# [Work to complete]
Lines containing the word "picture" are the ones to copy from the records below.

(Records with scene code)
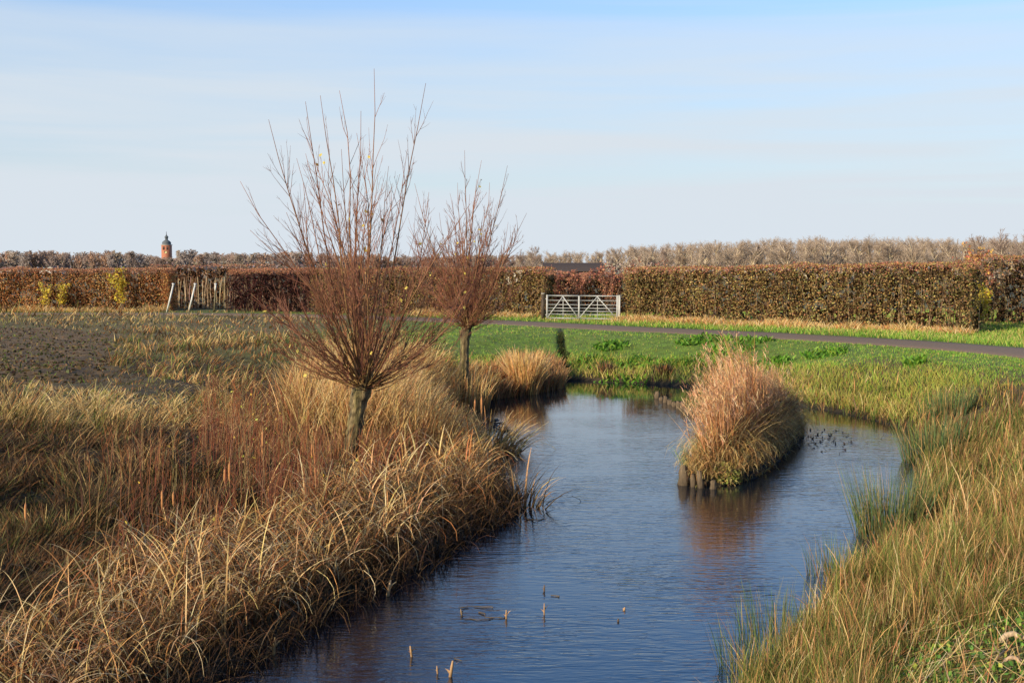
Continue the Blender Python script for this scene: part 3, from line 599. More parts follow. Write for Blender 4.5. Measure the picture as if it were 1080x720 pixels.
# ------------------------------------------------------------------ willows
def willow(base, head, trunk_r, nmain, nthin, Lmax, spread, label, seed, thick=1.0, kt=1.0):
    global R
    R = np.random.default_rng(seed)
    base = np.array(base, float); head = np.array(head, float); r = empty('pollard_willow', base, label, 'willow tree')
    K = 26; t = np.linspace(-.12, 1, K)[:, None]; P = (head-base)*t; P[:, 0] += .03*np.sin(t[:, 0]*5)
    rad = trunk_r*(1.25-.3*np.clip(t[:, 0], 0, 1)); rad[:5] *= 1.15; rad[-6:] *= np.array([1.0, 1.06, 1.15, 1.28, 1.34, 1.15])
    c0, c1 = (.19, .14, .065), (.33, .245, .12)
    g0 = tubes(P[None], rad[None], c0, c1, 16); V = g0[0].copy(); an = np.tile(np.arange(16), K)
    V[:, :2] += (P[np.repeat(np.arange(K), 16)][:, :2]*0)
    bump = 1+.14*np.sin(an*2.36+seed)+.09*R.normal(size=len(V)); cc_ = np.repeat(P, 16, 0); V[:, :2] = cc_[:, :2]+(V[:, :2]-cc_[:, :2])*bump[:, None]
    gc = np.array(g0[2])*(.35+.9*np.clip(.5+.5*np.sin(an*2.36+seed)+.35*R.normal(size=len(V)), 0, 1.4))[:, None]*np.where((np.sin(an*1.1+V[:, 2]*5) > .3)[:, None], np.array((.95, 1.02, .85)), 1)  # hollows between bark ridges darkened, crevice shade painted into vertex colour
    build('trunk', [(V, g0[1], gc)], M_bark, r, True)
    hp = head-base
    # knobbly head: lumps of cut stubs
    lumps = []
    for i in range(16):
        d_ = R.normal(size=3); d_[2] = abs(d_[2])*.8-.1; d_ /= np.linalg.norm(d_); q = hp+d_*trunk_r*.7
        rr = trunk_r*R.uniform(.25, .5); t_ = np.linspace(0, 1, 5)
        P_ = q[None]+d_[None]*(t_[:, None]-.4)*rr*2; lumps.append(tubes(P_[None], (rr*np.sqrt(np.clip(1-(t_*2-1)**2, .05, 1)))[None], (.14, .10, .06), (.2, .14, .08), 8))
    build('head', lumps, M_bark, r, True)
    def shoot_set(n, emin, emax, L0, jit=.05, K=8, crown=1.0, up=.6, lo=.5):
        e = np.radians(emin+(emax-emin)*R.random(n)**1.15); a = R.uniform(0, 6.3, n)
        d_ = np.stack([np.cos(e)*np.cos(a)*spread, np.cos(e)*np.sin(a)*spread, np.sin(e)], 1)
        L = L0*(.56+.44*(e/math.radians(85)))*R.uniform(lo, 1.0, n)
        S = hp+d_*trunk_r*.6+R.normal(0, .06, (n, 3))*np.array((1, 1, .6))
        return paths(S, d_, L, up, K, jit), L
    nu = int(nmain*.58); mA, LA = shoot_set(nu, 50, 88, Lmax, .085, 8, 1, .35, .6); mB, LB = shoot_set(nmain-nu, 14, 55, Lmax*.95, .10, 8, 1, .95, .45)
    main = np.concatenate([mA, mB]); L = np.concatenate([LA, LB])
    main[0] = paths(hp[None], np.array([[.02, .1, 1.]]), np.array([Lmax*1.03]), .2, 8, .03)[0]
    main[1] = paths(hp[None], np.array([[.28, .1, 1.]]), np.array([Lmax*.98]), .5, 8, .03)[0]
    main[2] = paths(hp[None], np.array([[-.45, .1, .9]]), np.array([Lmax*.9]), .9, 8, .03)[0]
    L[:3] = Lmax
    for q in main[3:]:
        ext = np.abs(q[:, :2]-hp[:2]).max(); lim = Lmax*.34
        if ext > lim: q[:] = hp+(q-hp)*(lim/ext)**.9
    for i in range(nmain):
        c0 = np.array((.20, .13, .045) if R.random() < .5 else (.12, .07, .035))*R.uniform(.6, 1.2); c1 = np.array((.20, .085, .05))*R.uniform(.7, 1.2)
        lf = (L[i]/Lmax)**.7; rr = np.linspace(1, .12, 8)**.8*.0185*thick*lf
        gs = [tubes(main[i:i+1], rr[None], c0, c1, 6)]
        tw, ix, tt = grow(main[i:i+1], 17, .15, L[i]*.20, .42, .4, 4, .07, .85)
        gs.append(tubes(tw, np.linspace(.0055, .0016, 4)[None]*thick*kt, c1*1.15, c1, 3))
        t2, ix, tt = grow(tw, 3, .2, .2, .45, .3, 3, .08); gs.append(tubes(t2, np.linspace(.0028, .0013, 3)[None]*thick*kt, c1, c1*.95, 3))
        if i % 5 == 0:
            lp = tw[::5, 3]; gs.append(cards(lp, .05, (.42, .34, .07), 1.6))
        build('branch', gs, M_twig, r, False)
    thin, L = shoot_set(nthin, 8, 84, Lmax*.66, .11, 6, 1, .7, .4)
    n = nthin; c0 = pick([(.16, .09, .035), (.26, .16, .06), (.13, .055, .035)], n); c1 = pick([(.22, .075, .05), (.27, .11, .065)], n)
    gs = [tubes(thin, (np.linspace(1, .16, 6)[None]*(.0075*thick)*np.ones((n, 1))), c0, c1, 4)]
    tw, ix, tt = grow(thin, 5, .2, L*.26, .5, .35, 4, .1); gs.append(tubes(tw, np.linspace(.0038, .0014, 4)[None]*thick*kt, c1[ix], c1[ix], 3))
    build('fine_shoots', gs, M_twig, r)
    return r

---

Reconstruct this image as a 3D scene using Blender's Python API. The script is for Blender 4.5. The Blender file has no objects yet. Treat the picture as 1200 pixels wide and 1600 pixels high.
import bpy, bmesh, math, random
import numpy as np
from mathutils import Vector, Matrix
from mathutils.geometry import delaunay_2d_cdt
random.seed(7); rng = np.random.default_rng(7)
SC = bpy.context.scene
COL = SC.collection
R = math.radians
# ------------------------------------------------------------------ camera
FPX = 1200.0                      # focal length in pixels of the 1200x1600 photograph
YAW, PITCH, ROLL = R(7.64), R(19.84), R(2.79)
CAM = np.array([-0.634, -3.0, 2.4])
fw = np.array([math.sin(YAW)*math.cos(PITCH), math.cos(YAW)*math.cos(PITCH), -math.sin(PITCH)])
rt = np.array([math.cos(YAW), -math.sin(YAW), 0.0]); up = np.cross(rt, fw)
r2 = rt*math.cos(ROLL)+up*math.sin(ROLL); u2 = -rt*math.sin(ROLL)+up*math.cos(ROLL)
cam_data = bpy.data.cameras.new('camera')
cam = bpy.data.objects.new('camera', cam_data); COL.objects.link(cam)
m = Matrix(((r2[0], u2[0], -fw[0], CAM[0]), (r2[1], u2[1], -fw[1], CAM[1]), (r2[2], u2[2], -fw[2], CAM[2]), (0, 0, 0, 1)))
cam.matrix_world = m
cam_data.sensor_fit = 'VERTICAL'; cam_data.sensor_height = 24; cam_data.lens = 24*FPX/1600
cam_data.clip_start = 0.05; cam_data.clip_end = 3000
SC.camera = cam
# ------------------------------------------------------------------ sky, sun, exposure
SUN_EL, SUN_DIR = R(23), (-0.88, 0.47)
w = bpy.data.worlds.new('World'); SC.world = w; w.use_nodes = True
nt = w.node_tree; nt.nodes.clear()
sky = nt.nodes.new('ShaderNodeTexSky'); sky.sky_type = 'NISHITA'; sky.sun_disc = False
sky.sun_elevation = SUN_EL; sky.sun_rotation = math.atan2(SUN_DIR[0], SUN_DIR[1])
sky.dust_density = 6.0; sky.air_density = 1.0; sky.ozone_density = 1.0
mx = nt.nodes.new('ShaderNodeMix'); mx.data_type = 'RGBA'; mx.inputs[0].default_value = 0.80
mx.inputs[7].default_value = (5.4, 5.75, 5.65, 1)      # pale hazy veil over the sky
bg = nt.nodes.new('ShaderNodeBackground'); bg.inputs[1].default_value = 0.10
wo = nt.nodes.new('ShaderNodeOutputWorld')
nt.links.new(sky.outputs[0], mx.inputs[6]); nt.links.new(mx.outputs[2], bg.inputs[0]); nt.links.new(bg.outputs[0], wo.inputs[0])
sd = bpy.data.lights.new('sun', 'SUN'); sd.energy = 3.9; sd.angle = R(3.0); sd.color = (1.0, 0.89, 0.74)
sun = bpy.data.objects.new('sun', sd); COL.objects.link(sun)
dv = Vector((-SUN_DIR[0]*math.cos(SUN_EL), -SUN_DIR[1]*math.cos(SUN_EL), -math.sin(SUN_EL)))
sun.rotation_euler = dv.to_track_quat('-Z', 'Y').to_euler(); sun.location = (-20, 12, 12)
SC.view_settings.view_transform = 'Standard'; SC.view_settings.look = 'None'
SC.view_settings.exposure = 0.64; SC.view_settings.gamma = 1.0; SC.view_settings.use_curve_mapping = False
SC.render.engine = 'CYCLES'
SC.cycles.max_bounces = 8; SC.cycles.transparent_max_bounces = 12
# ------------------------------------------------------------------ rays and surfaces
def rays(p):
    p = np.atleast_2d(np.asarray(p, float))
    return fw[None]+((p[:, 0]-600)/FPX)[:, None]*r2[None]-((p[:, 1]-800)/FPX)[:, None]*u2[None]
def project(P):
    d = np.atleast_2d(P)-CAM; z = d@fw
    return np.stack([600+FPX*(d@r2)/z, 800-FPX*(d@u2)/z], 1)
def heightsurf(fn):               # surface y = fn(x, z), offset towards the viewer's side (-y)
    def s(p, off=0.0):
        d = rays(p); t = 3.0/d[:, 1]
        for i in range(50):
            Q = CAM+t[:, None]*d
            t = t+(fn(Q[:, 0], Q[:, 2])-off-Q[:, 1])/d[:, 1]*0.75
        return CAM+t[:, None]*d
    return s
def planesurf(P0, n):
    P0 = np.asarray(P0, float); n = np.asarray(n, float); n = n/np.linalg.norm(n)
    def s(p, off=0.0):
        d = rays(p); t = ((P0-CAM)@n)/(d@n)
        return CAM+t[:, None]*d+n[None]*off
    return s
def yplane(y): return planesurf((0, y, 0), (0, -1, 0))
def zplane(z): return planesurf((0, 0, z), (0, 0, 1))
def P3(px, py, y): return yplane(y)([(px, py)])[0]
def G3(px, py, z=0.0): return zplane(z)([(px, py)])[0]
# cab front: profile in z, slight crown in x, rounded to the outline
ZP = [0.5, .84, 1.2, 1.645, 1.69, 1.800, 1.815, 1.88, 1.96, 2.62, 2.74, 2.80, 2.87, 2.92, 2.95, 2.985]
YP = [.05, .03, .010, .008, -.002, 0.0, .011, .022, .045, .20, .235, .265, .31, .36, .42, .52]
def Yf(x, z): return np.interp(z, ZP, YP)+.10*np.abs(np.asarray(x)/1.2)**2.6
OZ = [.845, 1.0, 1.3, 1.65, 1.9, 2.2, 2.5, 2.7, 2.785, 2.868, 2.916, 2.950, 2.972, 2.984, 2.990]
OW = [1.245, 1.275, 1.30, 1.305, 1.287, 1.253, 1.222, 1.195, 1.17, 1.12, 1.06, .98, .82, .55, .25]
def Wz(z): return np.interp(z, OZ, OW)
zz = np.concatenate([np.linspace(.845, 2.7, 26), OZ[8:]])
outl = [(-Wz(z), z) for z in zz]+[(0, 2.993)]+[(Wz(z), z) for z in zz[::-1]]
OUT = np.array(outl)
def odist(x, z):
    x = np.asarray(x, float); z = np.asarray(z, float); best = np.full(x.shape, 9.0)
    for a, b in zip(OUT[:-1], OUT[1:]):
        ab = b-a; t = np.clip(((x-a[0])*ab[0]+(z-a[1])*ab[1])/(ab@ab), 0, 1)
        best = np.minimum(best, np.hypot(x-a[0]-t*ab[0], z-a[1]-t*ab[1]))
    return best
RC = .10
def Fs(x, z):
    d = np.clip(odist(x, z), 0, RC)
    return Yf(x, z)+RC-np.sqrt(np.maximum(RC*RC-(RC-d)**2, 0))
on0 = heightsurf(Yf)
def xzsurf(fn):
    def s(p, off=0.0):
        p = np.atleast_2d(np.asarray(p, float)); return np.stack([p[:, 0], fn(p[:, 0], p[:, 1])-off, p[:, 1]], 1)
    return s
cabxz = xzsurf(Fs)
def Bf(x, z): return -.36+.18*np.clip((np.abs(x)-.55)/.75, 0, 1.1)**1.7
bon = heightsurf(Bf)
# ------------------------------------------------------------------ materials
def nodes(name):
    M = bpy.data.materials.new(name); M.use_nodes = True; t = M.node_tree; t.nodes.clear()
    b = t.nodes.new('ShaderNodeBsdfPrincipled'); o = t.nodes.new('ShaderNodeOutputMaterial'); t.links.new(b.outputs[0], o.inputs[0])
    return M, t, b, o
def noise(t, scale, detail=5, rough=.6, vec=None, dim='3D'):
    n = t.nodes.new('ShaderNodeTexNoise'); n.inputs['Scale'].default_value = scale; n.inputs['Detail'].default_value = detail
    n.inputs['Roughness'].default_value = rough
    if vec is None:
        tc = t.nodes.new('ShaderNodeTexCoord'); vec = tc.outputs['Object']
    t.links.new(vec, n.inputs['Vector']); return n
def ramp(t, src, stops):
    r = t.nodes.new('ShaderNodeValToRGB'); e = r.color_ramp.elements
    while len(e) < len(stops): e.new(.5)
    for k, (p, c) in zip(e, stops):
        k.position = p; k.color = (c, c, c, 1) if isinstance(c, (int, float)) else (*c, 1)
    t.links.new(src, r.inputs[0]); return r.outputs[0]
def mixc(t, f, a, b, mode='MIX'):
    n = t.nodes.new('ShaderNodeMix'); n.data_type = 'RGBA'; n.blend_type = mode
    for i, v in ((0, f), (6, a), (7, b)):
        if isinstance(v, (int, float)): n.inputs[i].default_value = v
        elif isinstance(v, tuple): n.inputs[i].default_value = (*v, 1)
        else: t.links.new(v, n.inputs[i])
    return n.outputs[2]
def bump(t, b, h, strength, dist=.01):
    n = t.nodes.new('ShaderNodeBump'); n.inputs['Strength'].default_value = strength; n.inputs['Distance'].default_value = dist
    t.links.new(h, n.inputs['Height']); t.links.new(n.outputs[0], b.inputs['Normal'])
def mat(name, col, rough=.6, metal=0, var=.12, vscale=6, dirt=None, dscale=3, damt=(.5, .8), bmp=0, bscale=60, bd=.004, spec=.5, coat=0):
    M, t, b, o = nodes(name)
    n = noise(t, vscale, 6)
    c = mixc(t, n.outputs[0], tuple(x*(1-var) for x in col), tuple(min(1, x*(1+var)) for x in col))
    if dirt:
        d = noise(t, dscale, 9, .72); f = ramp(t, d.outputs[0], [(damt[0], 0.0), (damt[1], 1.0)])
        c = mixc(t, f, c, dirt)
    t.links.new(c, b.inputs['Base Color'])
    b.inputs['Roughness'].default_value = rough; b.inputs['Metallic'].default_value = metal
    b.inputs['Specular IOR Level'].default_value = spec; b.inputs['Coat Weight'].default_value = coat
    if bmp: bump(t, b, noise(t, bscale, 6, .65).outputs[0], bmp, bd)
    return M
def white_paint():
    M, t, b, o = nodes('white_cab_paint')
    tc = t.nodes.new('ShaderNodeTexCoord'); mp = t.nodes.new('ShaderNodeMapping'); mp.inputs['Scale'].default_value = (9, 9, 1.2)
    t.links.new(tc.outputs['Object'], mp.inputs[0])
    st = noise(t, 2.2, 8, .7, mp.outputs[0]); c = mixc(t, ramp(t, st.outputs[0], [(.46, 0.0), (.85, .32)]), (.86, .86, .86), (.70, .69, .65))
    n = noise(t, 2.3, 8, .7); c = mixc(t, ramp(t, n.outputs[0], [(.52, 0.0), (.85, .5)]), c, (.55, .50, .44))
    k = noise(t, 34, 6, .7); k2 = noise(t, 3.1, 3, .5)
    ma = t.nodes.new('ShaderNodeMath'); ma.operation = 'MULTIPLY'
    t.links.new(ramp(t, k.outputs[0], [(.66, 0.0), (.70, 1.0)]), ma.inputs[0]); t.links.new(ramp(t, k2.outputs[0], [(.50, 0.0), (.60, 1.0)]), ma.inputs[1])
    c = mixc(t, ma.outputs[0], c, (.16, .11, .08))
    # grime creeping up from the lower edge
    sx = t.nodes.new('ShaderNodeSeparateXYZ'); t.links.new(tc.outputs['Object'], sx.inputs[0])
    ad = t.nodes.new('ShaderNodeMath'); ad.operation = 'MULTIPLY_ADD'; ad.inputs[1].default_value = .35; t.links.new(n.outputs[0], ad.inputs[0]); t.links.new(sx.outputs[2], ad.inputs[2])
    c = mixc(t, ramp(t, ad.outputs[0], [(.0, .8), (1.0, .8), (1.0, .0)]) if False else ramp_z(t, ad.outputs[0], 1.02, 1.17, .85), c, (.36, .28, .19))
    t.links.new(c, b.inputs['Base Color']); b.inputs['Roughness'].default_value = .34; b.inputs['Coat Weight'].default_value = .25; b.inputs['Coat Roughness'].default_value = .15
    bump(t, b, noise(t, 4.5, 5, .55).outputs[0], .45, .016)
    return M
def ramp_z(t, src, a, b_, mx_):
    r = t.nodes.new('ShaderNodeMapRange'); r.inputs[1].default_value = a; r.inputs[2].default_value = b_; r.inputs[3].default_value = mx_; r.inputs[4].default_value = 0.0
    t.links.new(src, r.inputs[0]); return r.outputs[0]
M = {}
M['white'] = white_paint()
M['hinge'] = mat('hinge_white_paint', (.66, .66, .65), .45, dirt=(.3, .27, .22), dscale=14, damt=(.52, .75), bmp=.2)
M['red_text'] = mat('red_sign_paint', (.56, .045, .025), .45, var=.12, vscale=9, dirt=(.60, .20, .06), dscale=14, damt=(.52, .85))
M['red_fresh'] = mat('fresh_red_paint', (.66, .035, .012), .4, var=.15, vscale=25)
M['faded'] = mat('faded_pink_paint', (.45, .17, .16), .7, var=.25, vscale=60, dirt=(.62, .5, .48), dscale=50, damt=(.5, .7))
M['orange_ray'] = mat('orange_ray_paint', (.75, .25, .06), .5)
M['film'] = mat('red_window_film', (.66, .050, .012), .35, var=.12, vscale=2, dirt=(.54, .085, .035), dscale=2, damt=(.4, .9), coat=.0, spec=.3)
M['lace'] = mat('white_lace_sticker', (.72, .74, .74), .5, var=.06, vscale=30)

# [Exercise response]
Continue the Blender Python script for this scene: part 3, from line 599. More parts follow. Write for Blender 4.5. Measure the picture as if it were 1080x720 pixels.
Reconstruct this image as a 3D scene using Blender's Python API. The script is for Blender 4.5. The Blender file has no objects yet. Treat the picture as 1200 pixels wide and 1600 pixels high.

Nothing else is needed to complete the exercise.